Cathay Financial Holding Co (國泰金控), the nation’s biggest financial services provider, yesterday urged the government to lower the risk-based capital (RBC) requirement ratio to help insurance companies cope with volatility in the equity market.
The company said that prior to the TAIEX’s precipitous downturn throughout last week, it had increased its overall equity portfolio by about NT$40 billion (US$1.21 billion) during June and July, as it prefers buying high-dividend yield stocks such as telecommunication shares.
Investments in international equities also increased as part of the company’s overseas expansion strategy, Cathay Financial told an investors’ conference.
As of the end of the first half, Cathay Life Insurance Co’s (國泰人壽) RBC ratio stood at 295 percent, higher than many of its peers, Cathay Financial said.
RBC is a method of limiting the amount of risk an insurer can take.
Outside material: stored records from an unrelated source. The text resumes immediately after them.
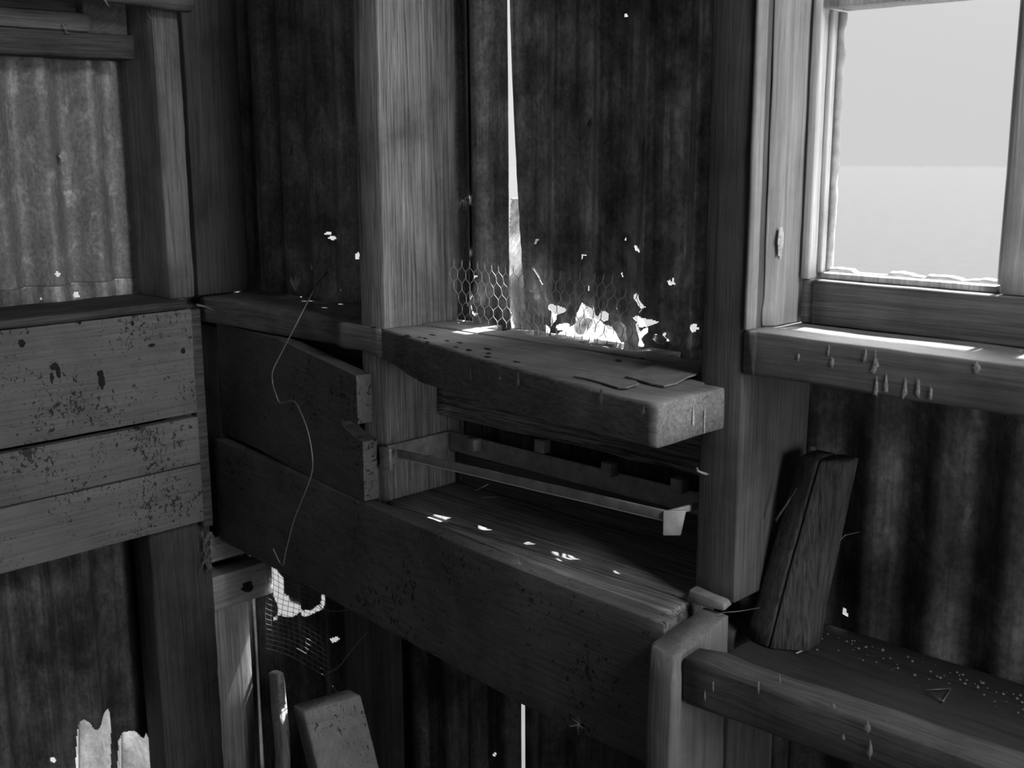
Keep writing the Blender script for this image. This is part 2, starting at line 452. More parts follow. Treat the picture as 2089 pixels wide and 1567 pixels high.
def left_surf(u, z): return -1.764 - .0145*(1-math.cos(2*math.pi*(u-PHL)/.0762)) + .003*noise.noise(Vector((u*5, z*3, 4)))
o = sheet('wall_left', 'tinl', 'X', us, sorted(set(frange(1.286, 1.40, .003)+frange(1.4, 2.3, .03))), left_surf, hL)
tag(o, kind='structure')
o = sheet('wall_left', 'tinw', 'X', us, sorted(set(frange(1.10, 1.22, .03)+frange(1.22, 1.286, .003))), lambda u, z: left_surf(u, z)-.0012, hL)
tag(o, kind='structure')
o = sheet('wall_left', 'tinb', 'X', us, sorted(set(frange(0, .42, .03)+frange(.42, .62, .0018)+frange(.62, 1.10, .02))), left_surf, hL)
tag(o, kind='structure')

def slab_mesh(name, mat, x, y, z, kind='structure'):
    x0, x1 = x; y0, y1 = y; z0, z1 = z
    V = [(a, b, c) for a in x for b in y for c in z]
    F = [(0, 1, 3, 2), (4, 6, 7, 5), (0, 4, 5, 1), (2, 3, 7, 6), (0, 2, 6, 4), (1, 5, 7, 3)]
    return tag(link(name, V, F, mat, smooth=False), kind=kind)
slab_mesh('floor', 'earth', (-1.8, 1.9), (-1.6, 1.15), (-.05, 0))
slab_mesh('ceiling_and_added_eave', 'sooty', (-1.85, 1.95), (-1.65, 1.53), (2.3, 2.33))
slab_mesh('ceiling_and_added_eave', 'sooty', (-1.85, -.70), (1.531, 1.57), (2.3, 2.33))  # unseen eave strip, shaped to stop short so sun reaches the window sill
slab_mesh('wall_front', 'sooty', (-1.8, 1.9), (-1.65, -1.6), (0, 2.3))
slab_mesh('wall_right', 'sooty', (1.9, 1.95), (-1.6, -.45), (0, 2.3))
slab_mesh('wall_right', 'sooty', (1.9, 1.95), (.75, 1.15), (0, 2.3))
slab_mesh('wall_right', 'sooty', (1.9, 1.95), (-.45, .75), (1.9, 2.3))
timber('bounce_ledge', 'splash', (-1.19, -.66), (1.158, 1.235), (1.20, 1.247), 'X', kind='structure')  # pale ledge added outside to bounce sun through the torn tin
# the yard outside, seen through the window and the gaps
V = []; F = []
n = 24
for j in range(n+1):
    for i in range(n+1):
        V.append((-60+120*i/n, 1.2+80*j/n, -.10+.05*noise.noise(Vector((i*.7, j*.7, 0)))))
for j in range(n):
    for i in range(n): F.append((j*(n+1)+i, j*(n+1)+i+1, (j+1)*(n+1)+i+1, (j+1)*(n+1)+i))
tag(link('yard_ground', V, F, 'yard'), kind='structure')

# ------------------------------------------------------------------ studs and framing
timber('wall_stud', 'post', (-1.256, -1.205), (.99, 1.128), (1.0, 2.3), 'Z', 'pale weathered stud standing through the bench left of the wire netting', 'post', amp=.0007)
timber('wall_stud', 'dpost', (-.684, -.634), (.99, 1.128), (1.02, 2.3), 'Z', 'dark dusty stud at the right end of the bench beside the window', 'post', amp=.0008)
timber('wall_stud', 'gpost', (-1.766, -1.652), (.922, .966), (1.262, 2.3), 'Z', 'grey scuffed stud rising from the stall planks at the left', 'post', amp=.0012, rad=.005)
timber('corner_post', 'sooty', (-1.765, -1.70), (1.00, 1.10), (1.257, 2.3), 'Z', 'dark broad post in the room corner above the shelf', 'post')
timber('corner_post', 'sooty', (-1.765, -1.70), (1.03, 1.11), (.82, 1.20), 'Z', 'dark post in the room corner under the shelf', 'post')
timber('stall_post', 'sooty', (-1.712, -1.654), (.858, .968), (.0, 1.03), 'Z', 'wide rough post under the right end of the stall planks', 'post', amp=.0015, rad=.003)
timber('wall_stud', 'dpost', (-1.40, -1.35), (1.05, 1.128), (.0, .80), 'Z', 'dark upright with a lit chink beside it under the bench', 'post')
timber('wall_stud', 'dpost', (-.684, -.66), (1.03, 1.128), (.0, .965), 'Z', 'black upright in the gloom under the right end of the bench', 'post')

# stall planks, nailed to the inside of the studs
zt = [(1.077, 1.247), (.992, 1.070), (.893, .990)]
labs = ['top stall plank, broad, blotched with dark flaking spots', 'middle stall plank just below the long black gap', 'lowest stall plank above the shaded tin']
for (a, b), l in zip(zt, labs):
    q = []
    for y in (.30, .50, .62, .78, .945):
        dz = .010*(.62-y)/.33 if a > 1.07 and False else 0
        q.append([(-1.652, y, a), (-1.632, y, a), (-1.632, y, b), (-1.652, y, b)])
    tag(MB().loft(q, rad=.0015, amp=.0006, seed=a).build('stall_plank', 'panel'), l, 'plank', 'planks of the stall wall')
# opening sill on top of the planks
mb = MB().box((-1.768, -1.625), (.30, .935), (1.249, 1.262), 'Y', amp=.001, rad=.003)
tag(mb.build('opening_sill', 'ydark'), 'worn sill board lying on top of the stall planks at left', 'sill')
timber('nailing_strip', 'ydark', (-1.652, -1.634), (.945, .963), (.88, 1.245), 'Z', 'narrow dark strip closing the right ends of the stall planks', 'batten', rad=.002)
# header boards above the opening
timber('header_beam', 'ydark', (-1.76, -1.70), (.30, .915), (1.632, 1.668), 'Y', 'dark lowest header beam over the tin at upper left', 'beam', amp=.0012)
timber('header_board', 'ylight', (-1.75, -1.70), (.30, .845), (1.669, 1.695), 'Y', 'pale knotty header board above the dark beam at upper left', 'board', amp=.001)
timber('header_board', 'ydark', (-1.762, -1.72), (.30, .835), (1.697, 1.716), 'Y', 'narrow shadowed header board with a pale worn face under the pole', 'board', amp=.002)
mb = MB().box((-1.762, -1.715), (.845, .912), (1.664, 1.75), 'Z', amp=.002)
tag(mb.build('header_block', 'dark'), 'dark rough block between the header boards and the stud', 'block')
pts = [Vector((-1.62, .30+.035*k, 1.729-.0006*k+.0015*math.sin(k*1.3))) for k in range(20)]
mb = MB().tube(pts, [.017+.0012*math.sin(k*2.1) for k in range(20)], 14)
tag(mb.build('roof_pole', 'ylight'), 'rounded bare pole crossing above the opening at the top left edge', 'pole')
mb = MB().tube([at(209, -12, 'X', -1.60), at(214, 0, 'X', -1.60), at(222, 14, 'X', -1.605)], .0016, 8)
tag(mb.build('bent_nail', 'iron'), 'thick bent nail sticking out of the pole at top left', 'nail')
mb = MB().tube([at(295, 18, 'X', -1.652), at(308, 38, 'X', -1.630)], .0009, 6)
tag(mb.build('nail', 'dwire'), 'thin pale nail in the stud just below the pole', 'nail')
mb = MB().tube([at(138, 48, 'X', -1.697), at(128, 50, 'X', -1.693), at(136, 67, 'X', -1.693), at(145, 69, 'X', -1.697)], .0009, 6)
tag(mb.build('wire_staple', 'iron'), 'bent wire staple in the pale header board', 'staple')

# ------------------------------------------------------------------ bench
front = [at(x, y, 'Z', 1.2545) for x, y in [(700, 655), (730, 660), (770, 670), (820, 684), (880, 702), (960, 724), (1060, 753), (1160, 781), (1260, 806), (1350, 829)]]
def fy(X):
    for a, b in zip(front, front[1:]):
        if a.x <= X <= b.x: return a.y+(b.y-a.y)*(X-a.x)/(b.x-a.x)
    return front[0].y if X < front[0].x else front[-1].y
q = []
X0, X1 = front[0].x, -.650
N = 46
for i in range(N+1):
    X = X0+(X1-X0)*i/N
    th = .036+.02*min(1, max(0, (X-X0-.06)/.14)) - .012*max(0, (X+.95)/.3) + .002*noise.noise(Vector((X*40, 0, 0)))
    back = 1.052
    if X < -1.2: back = .986
    if X > -.69: back = .986
    q.append([(X, fy(X), 1.255-th), (X, fy(X), 1.255), (X, back, 1.255), (X, back, 1.255-th)])
mb = MB().loft(q, rad=.004, step=.02, amp=.0012, seed=3)
bench = mb.build('bench_slab', 'slab'); tag(bench, 'thick worn bench slab with a slanting front edge and white drips', 'bench')
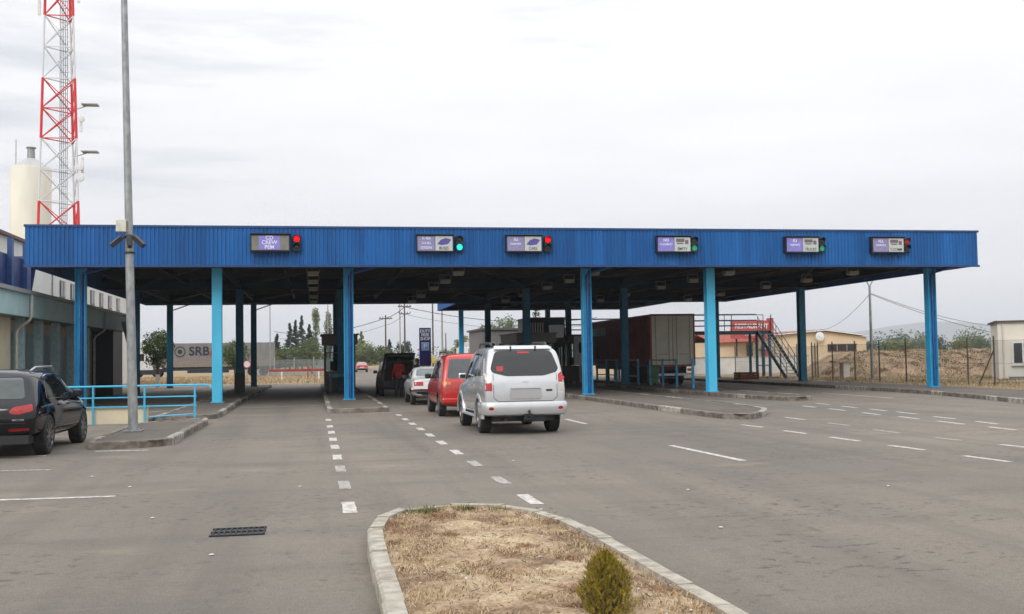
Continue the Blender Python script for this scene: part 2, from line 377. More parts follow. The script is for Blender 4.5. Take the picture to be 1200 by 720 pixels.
island('booth_island', [(10.3, 73), (10.35, 44), (10.42, 32), (10.5, 27.2), (10.75, 26.5), (11.2, 26.5), (12.0, 27.6), (12.7, 29), (13.0, 31), (13.1, 34), (13.1, 73)], seed=6)
island('booth_island', [(15.9, 73), (15.9, 42), (16.3, 37.5), (16.6, 36.0), (17.1, 35.7), (17.7, 36.2), (18.0, 38), (18.05, 73)], seed=7)
island('booth_island', [(-4.6, 73), (-4.6, 33.0), (-4.4, 32.8), (-3.1, 33.2), (-2.85, 33.7), (-2.95, 45), (-2.75, 73)], seed=8)
island('lamp_island', [(-4.62, 29.6), (-4.55, 22.9), (-4.4, 22.6), (-3.1, 22.75), (-2.9, 23.1), (-2.85, 31.0), (-2.95, 31.4), (-3.1, 31.5)], seed=9)
# middle island in the foreground
med = [(.42, 1.5), (.42, 6.7), (.44, 8.7), (.47, 10.06), (.57, 10.75), (.82, 11.3), (1.28, 11.52), (1.80, 11.42), (2.16, 11.1), (2.38, 10.4), (2.47, 9.4), (2.51, 8.4), (2.54, 7.3), (2.58, 6.1), (2.6, 1.5)]
ms = smooth_path(med[::-1], 5)
kerb(ms, m=KERB, side=-1, w=.14, stone=.62, seed=11, jit=.011)
inn = offset_path(ms, -.13)
mb = MB(); nY = 150
def medx(y, side):
    xs = []
    for (a, b) in zip(inn[:-1], inn[1:]):
        if (a[1]-y)*(b[1]-y) <= 0 and a[1] != b[1]: xs.append(a[0]+(b[0]-a[0])*(y-a[1])/(b[1]-a[1]))
    return (min(xs), max(xs)) if len(xs) > 1 else None
rows = []
ytop = max(p[1] for p in inn)-.01
for j in range(nY+1):
    y = 1.6+(ytop-1.6)*(1-(1-j/nY)**1.6); q = medx(y, 0)
    if not q: continue
    row = []
    for i in range(46):
        x = q[0]+(q[1]-q[0])*i/45; edge = min(i, 45-i)/45
        row.append((x, y, .105+.03*min(1, edge*6)+.018*noisez(x*3, y*3)+.012*noisez(x*9+3, y*8)+rnd.uniform(-.005, .005)))
    rows.append(row)
vs = [v for r_ in rows for v in r_]
mb.add(vs, [(j*46+i, j*46+i+1, (j+1)*46+i+1, (j+1)*46+i) for j in range(len(rows)-1) for i in range(45)])
SOIL = bpy.data.materials.new('dry_soil'); SOIL.use_nodes = True
t = SOIL.node_tree; b = t.nodes['Principled BSDF']; b.inputs['Roughness'].default_value = .95; b.inputs['Specular IOR Level'].default_value = .15
co = t.nodes.new('ShaderNodeTexCoord')
def nz(sc, st=(1, 1, 1), d=8, rg=.65):
    a = t.nodes.new('ShaderNodeMapping'); a.inputs['Scale'].default_value = st; t.links.new(co.outputs['Object'], a.inputs[0])
    n = t.nodes.new('ShaderNodeTexNoise'); n.inputs['Scale'].default_value = sc; n.inputs['Detail'].default_value = d; n.inputs['Roughness'].default_value = rg; t.links.new(a.outputs[0], n.inputs['Vector']); return n
n1 = nz(1.6); r1 = t.nodes.new('ShaderNodeValToRGB'); e = r1.color_ramp.elements
e[0].position = .40; e[0].color = (.20, .135, .09, 1); e[1].position = .62; e[1].color = (.51, .415, .285, 1); q = e.new(.5); q.color = (.37, .275, .18, 1)
t.links.new(n1.outputs[0], r1.inputs[0])
n2 = nz(28, (1, 1, 1), 6, .7); r2 = t.nodes.new('ShaderNodeValToRGB'); r2.color_ramp.elements[0].position = .3; r2.color_ramp.elements[0].color = (.58, .52, .45, 1); r2.color_ramp.elements[1].position = .62; r2.color_ramp.elements[1].color = (1.2, 1.2, 1.2, 1)
t.links.new(n2.outputs[0], r2.inputs[0])
mx = t.nodes.new('ShaderNodeMix'); mx.data_type = 'RGBA'; mx.blend_type = 'MULTIPLY'; mx.inputs[0].default_value = 1
t.links.new(r1.outputs[0], mx.inputs[6]); t.links.new(r2.outputs[0], mx.inputs[7]); t.links.new(mx.outputs[2], b.inputs['Base Color'])
bp = t.nodes.new('ShaderNodeBump'); bp.inputs['Strength'].default_value = .9; bp.inputs['Distance'].default_value = .02; t.links.new(n2.outputs[0], bp.inputs['Height']); t.links.new(bp.outputs[0], b.inputs['Normal'])
tag(mb.build('soil', SOIL, smooth=True), kind='structure')

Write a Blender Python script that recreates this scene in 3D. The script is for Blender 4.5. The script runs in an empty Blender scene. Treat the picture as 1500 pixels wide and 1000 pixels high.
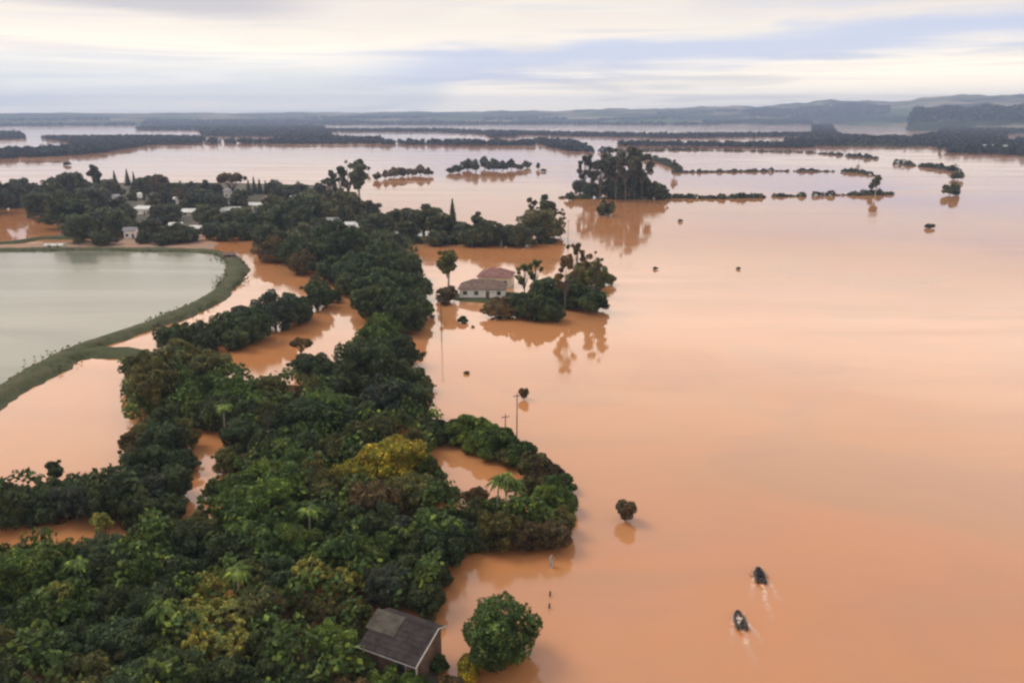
import bpy, math, random
import numpy as np
from mathutils import Vector, Matrix

# ------------------------------------------------------------------ camera, light, exposure
scene = bpy.context.scene
H = 50.0
PITCH = math.radians(15.87)
LENS = 28.0
F = 1500 * LENS / 36.0            # focal length in photograph pixels
cam_d = bpy.data.cameras.new('camera')
cam = bpy.data.objects.new('camera', cam_d)
scene.collection.objects.link(cam)
cam.location = (0, 0, H)
cam.rotation_euler = (math.pi / 2 - PITCH, 0, 0)
cam_d.lens = LENS
cam_d.sensor_width = 36
cam_d.clip_start = 0.5
cam_d.clip_end = 40000
scene.camera = cam

SUN_EL, SUN_AZ = math.radians(48), math.radians(-62)     # azimuth from +Y, negative = left
sun_dir = Vector((math.sin(SUN_AZ) * math.cos(SUN_EL), math.cos(SUN_AZ) * math.cos(SUN_EL), math.sin(SUN_EL)))
sd = bpy.data.lights.new('sun', 'SUN')
sd.energy = 1.5
sd.angle = math.radians(28)
sd.color = (1.0, 0.93, 0.82)
sun = bpy.data.objects.new('sun', sd)
scene.collection.objects.link(sun)
sun.rotation_euler = (-sun_dir).to_track_quat('-Z', 'Y').to_euler()

scene.view_settings.view_transform = 'Standard'
scene.view_settings.look = 'None'
scene.view_settings.exposure = 0.56
scene.view_settings.gamma = 1.0
scene.cycles.max_bounces = 6
scene.cycles.diffuse_bounces = 3
scene.cycles.glossy_bounces = 3
scene.cycles.transmission_bounces = 3
scene.cycles.volume_bounces = 0
scene.cycles.transparent_max_bounces = 6
scene.cycles.use_denoising = True
scene.cycles.filter_width = 2.5


class NT:
    """little helper for node graphs"""
    def __init__(s, tree):
        s.t = tree
        s.n = tree.nodes
        s.l = tree.links

    def new(s, typ, **kw):
        n = s.n.new(typ)
        for k, v in kw.items():
            setattr(n, k, v)
        return n

    def put(s, sock, v):
        if isinstance(v, bpy.types.NodeSocket):
            s.l.new(v, sock)
        elif isinstance(v, (int, float)):
            sock.default_value = v
        else:
            v = tuple(v)
            n = len(sock.default_value)
            sock.default_value = (v + (1.0,))[:n] if len(v) < n else v[:n]

    def math(s, op, a, b=0.0, c=None):
        n = s.new('ShaderNodeMath', operation=op)
        s.put(n.inputs[0], a)
        s.put(n.inputs[1], b)
        if c is not None:
            s.put(n.inputs[2], c)
        return n.outputs[0]

    def mix(s, fac, a, b, mode='MIX'):
        n = s.new('ShaderNodeMix', data_type='RGBA', blend_type=mode)
        s.put(n.inputs[0], fac)
        s.put(n.inputs[6], a)
        s.put(n.inputs[7], b)
        return n.outputs[2]

    def noise(s, vec, scale, detail=3, rough=.5, dist=0.0):
        n = s.new('ShaderNodeTexNoise')
        s.put(n.inputs['Vector'], vec)
        n.inputs['Scale'].default_value = scale
        n.inputs['Detail'].default_value = detail
        n.inputs['Roughness'].default_value = rough
        n.inputs['Distortion'].default_value = dist
        return n.outputs['Fac']

    def ramp(s, fac, a, b):
        n = s.new('ShaderNodeMapRange', interpolation_type='SMOOTHSTEP')
        s.put(n.inputs[0], fac)
        n.inputs[1].default_value = a
        n.inputs[2].default_value = b
        return n.outputs[0]

    def xyz(s, x, y, z):
        n = s.new('ShaderNodeCombineXYZ')
        s.put(n.inputs[0], x)
        s.put(n.inputs[1], y)
        s.put(n.inputs[2], z)
        return n.outputs[0]


# ------------------------------------------------------------------ world: evening overcast sky with long streaks of cloud
world = bpy.data.worlds.new('World')
scene.world = world
world.use_nodes = True
w = NT(world.node_tree)
w.n.clear()
out = w.new('ShaderNodeOutputWorld')
bg_sky = w.new('ShaderNodeBackground')
sky = w.new('ShaderNodeTexSky', sky_type='NISHITA')
sky.sun_disc = False
sky.sun_elevation = SUN_EL
sky.sun_rotation = SUN_AZ
sky.dust_density = 3.0
w.l.new(sky.outputs[0], bg_sky.inputs[0])
bg_sky.inputs[1].default_value = 0.10
tc = w.new('ShaderNodeTexCoord')
sp = w.new('ShaderNodeSeparateXYZ')
w.l.new(tc.outputs['Generated'], sp.inputs[0])
el = w.math('MULTIPLY', w.math('ARCSINE', sp.outputs[2]), 57.2958)
az = w.math('MULTIPLY', w.math('ARCTAN2', sp.outputs[0], sp.outputs[1]), 57.2958)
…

It requires companies to hold an amount of capital appropriate for their risk profiles.
However, Cathay Financial president Lee Chang-ken (李長庚) said that relaxing the RBC requirement would give insurers greater flexibility in generating profits and allow them to capitalize on value investment opportunities while prices are low.
“Although we have little difficulty in meeting the government’s RBC requirements, we are aware that some of our peers have been compelled to trim their portfolio holdings to conform to [RBC] guidelines as the [stock] market downturn widens,” Lee said, adding that the situation is not ideal for insurers that typically hold long positions.
“The system creates a downward spiral where insurers are forced to sell stocks, which exacerbates market volatility,” he said.
Lee proposed that the government ease its RBC requirements and adopt an alternative countercyclical design, where the ratio is raised as the TAIEX rises and lowered during market slumps.
“During market downturns, RBC requirements should reflect diminished price risk, as stock buying by insurers would contribute to stabilizing the market,” Lee said.
As the TAIEX plunged 4.84 percent, or 376.58 points to close at, 7410.34 points yesterday, Cathay Financial shares tumbled to an intraday low of NT$38.60 before rebounding to close at NT$41, down 3.53 percent.
Lee said that the market had overreacted, and that its share price does not truly reflect the company’s performance. He added that the company is mulling a stock repurchase program.
The company reported a net income of NT$50.42 billion, or NT$3.98 per share, in the first seven months of the year. That compares with NT$38.33 billion and NT$3.03 in the same period last year.
“We do not consider the current market situation a crisis,” Lee said, urging investors to have faith in the Taiwanese market.